● GOAL
Begin at the line containing "Generate a Blender" and stop at the line containing "from mathutils import Vector, Matrix, Euler"; copy those lines exactly, ends included, and nothing else.

===== DATA ENTRIES

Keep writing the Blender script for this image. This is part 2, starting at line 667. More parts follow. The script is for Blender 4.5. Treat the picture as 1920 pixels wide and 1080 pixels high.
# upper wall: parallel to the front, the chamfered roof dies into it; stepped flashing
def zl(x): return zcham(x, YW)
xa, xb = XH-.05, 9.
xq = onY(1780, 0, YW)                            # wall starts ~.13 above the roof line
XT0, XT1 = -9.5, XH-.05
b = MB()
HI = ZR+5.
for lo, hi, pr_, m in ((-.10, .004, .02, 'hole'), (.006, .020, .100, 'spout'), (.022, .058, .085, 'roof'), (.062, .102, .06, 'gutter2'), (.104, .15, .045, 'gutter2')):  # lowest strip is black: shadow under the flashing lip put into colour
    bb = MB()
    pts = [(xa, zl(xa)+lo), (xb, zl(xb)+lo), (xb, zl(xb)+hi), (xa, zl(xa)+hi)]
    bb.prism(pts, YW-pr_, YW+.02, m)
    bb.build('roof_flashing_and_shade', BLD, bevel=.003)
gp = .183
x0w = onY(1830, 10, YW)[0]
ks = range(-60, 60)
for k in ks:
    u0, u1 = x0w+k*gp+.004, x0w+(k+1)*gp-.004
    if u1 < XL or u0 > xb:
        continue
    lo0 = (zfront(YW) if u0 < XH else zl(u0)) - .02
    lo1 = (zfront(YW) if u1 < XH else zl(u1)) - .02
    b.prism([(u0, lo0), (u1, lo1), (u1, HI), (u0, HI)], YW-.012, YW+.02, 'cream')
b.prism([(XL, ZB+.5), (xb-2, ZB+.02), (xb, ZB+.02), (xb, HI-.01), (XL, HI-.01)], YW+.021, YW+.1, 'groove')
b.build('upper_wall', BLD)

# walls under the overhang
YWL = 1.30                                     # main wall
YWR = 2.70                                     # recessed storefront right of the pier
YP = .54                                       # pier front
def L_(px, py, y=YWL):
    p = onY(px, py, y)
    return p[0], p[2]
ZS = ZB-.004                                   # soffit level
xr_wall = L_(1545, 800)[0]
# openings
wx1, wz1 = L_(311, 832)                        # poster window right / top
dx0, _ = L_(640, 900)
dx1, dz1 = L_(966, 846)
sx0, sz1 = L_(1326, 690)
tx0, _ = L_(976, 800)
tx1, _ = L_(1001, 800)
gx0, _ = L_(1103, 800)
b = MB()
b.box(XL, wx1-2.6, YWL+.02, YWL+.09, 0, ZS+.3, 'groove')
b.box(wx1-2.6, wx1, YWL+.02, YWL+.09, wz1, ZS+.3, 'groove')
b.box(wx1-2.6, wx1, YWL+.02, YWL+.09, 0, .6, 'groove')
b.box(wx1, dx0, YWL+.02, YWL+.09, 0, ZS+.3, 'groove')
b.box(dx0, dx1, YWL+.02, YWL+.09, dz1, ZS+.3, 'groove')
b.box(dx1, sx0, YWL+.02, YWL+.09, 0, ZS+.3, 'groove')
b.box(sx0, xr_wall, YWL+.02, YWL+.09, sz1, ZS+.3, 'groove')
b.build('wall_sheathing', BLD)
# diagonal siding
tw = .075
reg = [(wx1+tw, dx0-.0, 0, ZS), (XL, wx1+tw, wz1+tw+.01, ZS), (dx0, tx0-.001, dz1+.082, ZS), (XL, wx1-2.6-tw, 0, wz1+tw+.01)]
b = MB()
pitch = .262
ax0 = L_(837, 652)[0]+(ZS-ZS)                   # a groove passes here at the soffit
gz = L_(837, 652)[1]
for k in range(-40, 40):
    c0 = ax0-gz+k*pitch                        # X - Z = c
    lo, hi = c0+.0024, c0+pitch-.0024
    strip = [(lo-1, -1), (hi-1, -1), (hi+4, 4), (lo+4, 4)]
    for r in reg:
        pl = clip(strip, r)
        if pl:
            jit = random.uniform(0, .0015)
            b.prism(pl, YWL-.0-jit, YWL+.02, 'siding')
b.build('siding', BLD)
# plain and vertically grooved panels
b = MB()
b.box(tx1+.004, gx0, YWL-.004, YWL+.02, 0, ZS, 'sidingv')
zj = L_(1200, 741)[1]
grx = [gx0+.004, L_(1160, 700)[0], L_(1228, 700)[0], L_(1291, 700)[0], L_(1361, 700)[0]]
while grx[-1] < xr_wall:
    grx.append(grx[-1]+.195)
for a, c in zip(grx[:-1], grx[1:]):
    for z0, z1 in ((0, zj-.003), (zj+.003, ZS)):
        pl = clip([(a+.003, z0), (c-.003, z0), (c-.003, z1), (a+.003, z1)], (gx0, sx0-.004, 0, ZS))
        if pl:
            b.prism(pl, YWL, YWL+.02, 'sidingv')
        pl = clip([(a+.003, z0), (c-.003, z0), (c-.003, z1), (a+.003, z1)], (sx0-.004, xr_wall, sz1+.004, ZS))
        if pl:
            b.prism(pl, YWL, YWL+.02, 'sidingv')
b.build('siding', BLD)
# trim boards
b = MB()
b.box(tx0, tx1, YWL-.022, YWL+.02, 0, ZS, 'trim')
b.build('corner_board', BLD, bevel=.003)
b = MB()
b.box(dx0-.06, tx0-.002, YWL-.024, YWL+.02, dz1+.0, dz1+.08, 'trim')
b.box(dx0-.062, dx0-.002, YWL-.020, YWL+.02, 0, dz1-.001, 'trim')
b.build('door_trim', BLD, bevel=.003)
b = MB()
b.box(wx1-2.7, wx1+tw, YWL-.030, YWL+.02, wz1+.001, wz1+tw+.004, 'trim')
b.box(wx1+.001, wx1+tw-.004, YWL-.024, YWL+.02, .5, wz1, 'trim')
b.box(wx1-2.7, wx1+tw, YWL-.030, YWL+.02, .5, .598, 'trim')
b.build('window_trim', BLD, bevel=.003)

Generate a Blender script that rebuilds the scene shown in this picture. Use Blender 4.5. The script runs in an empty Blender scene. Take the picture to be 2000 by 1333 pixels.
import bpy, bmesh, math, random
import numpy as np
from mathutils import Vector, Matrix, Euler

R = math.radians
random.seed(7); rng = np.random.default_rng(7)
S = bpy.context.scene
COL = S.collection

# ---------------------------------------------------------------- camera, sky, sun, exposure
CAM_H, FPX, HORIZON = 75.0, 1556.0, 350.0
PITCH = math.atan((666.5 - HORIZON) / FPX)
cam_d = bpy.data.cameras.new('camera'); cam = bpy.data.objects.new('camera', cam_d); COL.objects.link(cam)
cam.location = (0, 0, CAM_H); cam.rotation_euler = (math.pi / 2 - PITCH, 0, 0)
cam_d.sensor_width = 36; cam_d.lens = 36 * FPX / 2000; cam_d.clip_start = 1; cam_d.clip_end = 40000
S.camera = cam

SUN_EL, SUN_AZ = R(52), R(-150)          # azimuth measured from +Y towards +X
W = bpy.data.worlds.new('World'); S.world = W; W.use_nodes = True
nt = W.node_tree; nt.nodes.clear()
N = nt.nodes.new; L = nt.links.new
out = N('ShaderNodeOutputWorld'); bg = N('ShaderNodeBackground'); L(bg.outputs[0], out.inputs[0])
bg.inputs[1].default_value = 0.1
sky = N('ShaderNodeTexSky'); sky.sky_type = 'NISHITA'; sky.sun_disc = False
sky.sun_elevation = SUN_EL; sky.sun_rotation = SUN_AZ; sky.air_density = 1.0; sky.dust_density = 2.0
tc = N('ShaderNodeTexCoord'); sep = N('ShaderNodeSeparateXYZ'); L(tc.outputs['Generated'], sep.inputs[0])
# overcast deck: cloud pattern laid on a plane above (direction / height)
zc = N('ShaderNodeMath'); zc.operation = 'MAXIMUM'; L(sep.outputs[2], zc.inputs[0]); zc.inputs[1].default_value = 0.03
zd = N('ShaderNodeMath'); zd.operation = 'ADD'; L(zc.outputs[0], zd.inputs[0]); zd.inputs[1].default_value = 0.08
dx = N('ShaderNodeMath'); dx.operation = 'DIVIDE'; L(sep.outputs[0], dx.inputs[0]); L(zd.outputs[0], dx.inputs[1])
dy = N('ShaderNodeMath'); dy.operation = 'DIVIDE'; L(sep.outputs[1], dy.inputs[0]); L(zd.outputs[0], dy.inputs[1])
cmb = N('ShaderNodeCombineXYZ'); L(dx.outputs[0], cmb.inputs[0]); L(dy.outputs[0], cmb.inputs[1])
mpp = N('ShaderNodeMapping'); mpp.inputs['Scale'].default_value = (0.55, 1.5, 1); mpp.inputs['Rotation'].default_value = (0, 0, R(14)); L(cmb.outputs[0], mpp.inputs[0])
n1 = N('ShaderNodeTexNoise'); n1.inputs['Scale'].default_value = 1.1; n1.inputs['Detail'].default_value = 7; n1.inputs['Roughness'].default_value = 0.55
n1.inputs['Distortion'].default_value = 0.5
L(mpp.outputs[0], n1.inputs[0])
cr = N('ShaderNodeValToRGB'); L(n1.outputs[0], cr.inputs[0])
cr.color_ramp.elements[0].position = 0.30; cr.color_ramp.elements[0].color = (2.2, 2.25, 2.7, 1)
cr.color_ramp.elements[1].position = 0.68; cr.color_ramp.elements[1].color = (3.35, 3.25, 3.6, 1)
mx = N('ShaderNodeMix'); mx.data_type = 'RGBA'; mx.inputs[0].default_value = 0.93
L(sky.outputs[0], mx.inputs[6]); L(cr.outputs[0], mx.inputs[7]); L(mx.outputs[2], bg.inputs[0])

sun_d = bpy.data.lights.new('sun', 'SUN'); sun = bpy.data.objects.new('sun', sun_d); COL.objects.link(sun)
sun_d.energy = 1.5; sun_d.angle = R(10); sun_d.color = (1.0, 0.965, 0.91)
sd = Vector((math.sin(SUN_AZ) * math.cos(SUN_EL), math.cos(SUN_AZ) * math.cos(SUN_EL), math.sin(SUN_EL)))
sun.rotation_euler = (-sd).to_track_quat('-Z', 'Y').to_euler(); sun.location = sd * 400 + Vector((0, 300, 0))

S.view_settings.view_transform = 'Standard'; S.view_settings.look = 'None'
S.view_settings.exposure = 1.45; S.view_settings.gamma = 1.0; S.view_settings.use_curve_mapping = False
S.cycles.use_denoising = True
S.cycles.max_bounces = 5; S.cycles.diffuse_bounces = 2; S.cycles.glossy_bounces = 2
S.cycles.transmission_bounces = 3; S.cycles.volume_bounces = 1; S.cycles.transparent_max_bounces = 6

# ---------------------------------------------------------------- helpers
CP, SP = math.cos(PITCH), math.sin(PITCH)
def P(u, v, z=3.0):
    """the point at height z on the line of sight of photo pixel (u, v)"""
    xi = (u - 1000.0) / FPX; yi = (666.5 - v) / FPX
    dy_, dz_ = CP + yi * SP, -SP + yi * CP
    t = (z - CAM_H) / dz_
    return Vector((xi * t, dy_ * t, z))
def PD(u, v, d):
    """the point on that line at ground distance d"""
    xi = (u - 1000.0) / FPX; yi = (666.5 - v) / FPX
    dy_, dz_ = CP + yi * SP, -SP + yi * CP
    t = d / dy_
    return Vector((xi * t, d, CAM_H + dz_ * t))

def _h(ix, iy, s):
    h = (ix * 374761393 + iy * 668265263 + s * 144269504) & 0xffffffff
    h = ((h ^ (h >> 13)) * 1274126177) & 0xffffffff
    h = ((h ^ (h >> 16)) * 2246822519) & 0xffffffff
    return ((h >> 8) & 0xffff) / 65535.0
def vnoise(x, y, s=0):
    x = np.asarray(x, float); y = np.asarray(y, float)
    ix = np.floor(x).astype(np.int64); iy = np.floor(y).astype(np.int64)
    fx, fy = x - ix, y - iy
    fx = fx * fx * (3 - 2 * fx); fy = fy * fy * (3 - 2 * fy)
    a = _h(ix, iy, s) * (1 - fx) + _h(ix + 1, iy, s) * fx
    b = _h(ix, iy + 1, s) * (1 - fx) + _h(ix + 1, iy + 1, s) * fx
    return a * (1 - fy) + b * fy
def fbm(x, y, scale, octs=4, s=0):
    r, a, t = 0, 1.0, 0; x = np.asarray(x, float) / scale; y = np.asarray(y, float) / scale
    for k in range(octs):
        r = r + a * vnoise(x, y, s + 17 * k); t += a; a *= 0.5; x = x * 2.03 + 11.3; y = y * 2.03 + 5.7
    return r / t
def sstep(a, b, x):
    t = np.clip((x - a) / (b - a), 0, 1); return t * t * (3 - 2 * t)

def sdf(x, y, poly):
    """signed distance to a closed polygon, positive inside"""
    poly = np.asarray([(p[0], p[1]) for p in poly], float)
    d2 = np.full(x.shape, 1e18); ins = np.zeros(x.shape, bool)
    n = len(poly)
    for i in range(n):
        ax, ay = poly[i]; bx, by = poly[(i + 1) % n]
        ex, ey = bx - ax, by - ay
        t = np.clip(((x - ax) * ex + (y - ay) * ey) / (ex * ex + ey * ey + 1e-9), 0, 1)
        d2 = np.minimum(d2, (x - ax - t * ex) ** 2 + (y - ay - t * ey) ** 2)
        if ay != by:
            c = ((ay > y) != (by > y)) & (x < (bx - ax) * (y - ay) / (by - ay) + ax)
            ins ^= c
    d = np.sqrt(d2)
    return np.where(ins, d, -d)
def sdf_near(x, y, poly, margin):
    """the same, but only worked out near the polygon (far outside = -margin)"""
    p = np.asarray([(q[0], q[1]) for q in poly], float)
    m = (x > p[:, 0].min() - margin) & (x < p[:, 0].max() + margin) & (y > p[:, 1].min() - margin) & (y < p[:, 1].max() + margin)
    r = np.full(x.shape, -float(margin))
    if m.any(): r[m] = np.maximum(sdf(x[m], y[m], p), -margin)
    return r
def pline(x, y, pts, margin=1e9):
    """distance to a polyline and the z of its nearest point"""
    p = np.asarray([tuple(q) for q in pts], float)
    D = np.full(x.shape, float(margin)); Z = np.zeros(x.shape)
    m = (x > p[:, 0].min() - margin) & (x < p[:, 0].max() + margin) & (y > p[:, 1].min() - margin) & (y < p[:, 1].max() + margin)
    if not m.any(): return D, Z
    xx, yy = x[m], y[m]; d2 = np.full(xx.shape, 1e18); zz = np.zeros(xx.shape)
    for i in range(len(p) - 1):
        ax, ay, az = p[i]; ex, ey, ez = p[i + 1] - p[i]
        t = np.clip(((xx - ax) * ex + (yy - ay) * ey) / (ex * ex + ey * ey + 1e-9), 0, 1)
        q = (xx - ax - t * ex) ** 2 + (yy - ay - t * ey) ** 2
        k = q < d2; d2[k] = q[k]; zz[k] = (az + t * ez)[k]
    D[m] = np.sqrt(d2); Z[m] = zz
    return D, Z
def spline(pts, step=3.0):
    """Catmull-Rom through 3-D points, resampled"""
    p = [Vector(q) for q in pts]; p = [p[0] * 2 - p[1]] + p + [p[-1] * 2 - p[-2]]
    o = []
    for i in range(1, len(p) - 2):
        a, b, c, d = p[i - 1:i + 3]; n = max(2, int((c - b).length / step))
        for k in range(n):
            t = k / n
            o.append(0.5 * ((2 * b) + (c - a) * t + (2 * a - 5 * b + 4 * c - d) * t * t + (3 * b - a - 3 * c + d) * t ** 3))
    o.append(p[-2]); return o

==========

● RESULT FOR THIS EXERCISE
Generate a Blender script that rebuilds the scene shown in this picture. Use Blender 4.5. The script runs in an empty Blender scene. Take the picture to be 2000 by 1333 pixels.
import bpy, bmesh, math, random
import numpy as np
from mathutils import Vector, Matrix, Euler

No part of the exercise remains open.